>> begin
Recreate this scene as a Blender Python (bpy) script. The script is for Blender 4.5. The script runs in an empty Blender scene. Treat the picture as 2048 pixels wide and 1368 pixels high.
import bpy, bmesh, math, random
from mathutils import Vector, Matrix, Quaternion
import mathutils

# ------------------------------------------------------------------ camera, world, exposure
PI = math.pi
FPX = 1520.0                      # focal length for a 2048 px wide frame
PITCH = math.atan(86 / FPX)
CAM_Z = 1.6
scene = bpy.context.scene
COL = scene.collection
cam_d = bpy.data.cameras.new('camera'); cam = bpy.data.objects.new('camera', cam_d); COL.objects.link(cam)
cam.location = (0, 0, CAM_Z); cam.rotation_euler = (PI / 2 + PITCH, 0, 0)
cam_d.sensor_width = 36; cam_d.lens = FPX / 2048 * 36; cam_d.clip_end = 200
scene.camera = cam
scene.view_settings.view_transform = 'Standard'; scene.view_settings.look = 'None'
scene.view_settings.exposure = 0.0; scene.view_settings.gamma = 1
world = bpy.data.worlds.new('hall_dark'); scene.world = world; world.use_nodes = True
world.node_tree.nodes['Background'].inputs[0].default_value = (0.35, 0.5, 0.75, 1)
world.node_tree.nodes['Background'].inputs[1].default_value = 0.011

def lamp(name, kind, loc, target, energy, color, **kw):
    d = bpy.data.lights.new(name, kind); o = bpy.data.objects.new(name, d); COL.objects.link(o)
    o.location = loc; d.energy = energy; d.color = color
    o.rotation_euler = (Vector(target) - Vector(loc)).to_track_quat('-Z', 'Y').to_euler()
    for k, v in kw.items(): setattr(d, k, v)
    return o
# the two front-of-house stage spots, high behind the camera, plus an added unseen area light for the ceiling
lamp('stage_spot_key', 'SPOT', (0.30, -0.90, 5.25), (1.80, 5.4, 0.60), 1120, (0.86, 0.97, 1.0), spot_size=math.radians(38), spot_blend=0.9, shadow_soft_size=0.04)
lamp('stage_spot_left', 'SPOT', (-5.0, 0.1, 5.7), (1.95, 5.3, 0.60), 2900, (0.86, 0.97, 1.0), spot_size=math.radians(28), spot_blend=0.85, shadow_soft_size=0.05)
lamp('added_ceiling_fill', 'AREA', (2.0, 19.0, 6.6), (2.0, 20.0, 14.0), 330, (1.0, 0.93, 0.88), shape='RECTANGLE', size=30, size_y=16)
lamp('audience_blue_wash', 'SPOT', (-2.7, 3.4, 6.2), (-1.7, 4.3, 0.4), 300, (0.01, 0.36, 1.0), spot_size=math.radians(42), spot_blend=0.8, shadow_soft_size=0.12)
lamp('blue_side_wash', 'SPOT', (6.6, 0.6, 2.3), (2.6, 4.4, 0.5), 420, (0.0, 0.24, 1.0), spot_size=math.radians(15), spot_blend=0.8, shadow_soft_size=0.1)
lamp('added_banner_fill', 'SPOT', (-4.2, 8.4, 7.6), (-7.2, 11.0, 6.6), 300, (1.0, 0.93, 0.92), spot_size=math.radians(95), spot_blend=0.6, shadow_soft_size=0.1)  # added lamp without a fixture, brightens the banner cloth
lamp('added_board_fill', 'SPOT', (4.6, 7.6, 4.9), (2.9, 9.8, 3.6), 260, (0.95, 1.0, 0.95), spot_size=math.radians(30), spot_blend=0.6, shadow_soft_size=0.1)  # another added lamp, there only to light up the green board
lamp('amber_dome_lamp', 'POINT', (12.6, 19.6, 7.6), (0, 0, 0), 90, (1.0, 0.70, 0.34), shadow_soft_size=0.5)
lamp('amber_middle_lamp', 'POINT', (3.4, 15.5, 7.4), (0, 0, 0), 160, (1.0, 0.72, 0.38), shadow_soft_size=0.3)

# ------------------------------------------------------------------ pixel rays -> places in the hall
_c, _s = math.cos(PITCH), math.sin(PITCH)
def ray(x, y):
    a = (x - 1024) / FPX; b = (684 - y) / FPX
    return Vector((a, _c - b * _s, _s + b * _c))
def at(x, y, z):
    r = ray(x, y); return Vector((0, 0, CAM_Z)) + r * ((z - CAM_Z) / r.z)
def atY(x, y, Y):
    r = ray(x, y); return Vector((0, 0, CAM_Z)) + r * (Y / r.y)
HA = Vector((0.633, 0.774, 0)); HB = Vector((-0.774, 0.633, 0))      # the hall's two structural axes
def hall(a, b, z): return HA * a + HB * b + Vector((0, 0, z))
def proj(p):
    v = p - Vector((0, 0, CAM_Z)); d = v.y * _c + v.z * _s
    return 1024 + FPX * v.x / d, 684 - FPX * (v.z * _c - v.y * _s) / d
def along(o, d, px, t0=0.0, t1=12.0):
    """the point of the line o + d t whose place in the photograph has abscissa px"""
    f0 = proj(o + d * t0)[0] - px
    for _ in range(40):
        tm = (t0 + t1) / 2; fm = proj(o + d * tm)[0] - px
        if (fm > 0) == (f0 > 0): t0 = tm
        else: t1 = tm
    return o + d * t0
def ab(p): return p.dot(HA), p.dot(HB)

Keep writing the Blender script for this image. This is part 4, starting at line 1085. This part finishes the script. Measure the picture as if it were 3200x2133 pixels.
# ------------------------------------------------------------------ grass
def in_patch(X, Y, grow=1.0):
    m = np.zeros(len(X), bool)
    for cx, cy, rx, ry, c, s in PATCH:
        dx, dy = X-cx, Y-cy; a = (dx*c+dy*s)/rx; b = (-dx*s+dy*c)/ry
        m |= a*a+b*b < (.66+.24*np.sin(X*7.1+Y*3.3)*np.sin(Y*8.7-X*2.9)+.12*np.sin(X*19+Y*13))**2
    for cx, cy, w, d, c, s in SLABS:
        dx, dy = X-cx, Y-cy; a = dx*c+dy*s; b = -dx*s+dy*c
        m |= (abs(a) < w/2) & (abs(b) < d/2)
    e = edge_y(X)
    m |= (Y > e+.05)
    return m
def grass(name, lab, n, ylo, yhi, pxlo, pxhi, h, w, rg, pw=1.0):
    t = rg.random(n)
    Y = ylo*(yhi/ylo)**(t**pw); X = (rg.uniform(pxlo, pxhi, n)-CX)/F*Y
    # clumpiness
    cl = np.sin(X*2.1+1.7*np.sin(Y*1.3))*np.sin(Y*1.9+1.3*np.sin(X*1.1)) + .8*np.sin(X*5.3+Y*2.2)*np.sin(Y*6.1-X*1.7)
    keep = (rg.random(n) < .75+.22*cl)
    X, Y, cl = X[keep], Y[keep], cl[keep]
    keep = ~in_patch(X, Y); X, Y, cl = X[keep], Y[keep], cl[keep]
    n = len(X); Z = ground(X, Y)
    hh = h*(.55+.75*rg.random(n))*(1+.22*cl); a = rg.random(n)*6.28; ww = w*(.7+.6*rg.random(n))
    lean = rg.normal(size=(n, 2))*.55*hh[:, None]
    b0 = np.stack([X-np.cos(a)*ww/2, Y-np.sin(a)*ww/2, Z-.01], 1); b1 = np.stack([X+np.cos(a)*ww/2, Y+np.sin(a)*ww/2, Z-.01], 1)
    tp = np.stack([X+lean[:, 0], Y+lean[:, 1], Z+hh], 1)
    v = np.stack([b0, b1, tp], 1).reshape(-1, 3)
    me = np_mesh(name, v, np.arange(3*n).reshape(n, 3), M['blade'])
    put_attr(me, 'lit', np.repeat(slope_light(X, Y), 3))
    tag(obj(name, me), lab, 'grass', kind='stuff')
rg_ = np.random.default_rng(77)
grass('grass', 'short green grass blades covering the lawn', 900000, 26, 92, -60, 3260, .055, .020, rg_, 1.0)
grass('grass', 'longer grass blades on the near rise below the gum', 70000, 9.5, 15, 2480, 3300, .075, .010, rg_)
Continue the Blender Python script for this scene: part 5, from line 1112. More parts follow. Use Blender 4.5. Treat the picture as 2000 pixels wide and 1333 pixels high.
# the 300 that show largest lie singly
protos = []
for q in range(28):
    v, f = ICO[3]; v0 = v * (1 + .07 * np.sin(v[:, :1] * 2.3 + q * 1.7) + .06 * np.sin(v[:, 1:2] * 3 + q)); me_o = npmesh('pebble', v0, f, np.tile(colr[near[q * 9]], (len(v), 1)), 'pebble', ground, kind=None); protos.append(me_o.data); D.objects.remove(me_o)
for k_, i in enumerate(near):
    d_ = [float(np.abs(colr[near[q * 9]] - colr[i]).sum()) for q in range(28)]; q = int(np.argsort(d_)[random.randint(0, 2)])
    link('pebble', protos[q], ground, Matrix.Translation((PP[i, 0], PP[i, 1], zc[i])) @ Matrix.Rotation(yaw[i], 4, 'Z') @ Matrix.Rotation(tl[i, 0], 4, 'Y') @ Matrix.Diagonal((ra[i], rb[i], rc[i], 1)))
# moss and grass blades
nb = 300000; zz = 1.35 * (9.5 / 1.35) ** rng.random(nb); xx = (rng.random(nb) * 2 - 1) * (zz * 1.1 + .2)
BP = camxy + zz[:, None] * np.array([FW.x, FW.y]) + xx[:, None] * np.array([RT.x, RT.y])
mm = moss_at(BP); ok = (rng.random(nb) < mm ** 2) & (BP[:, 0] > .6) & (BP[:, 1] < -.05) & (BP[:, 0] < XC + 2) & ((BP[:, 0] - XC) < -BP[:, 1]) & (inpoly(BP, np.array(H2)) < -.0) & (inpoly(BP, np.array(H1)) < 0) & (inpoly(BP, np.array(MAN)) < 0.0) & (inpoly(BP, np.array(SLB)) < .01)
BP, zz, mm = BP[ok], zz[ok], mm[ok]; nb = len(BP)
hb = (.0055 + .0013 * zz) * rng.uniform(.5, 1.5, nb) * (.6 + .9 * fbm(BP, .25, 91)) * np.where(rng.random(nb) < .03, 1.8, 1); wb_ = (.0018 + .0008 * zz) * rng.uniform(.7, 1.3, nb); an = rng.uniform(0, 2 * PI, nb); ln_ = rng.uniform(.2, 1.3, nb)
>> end
• **GIVEN EXERCISE**: Copy the lines from the start of the data verbatim, stopping after the line containing "import mathutils".

• **EXPECTED ANSWER**:
Recreate this scene as a Blender Python (bpy) script. The script is for Blender 4.5. The script runs in an empty Blender scene. Treat the picture as 2048 pixels wide and 1368 pixels high.
import bpy, bmesh, math, random
from mathutils import Vector, Matrix, Quaternion
import mathutils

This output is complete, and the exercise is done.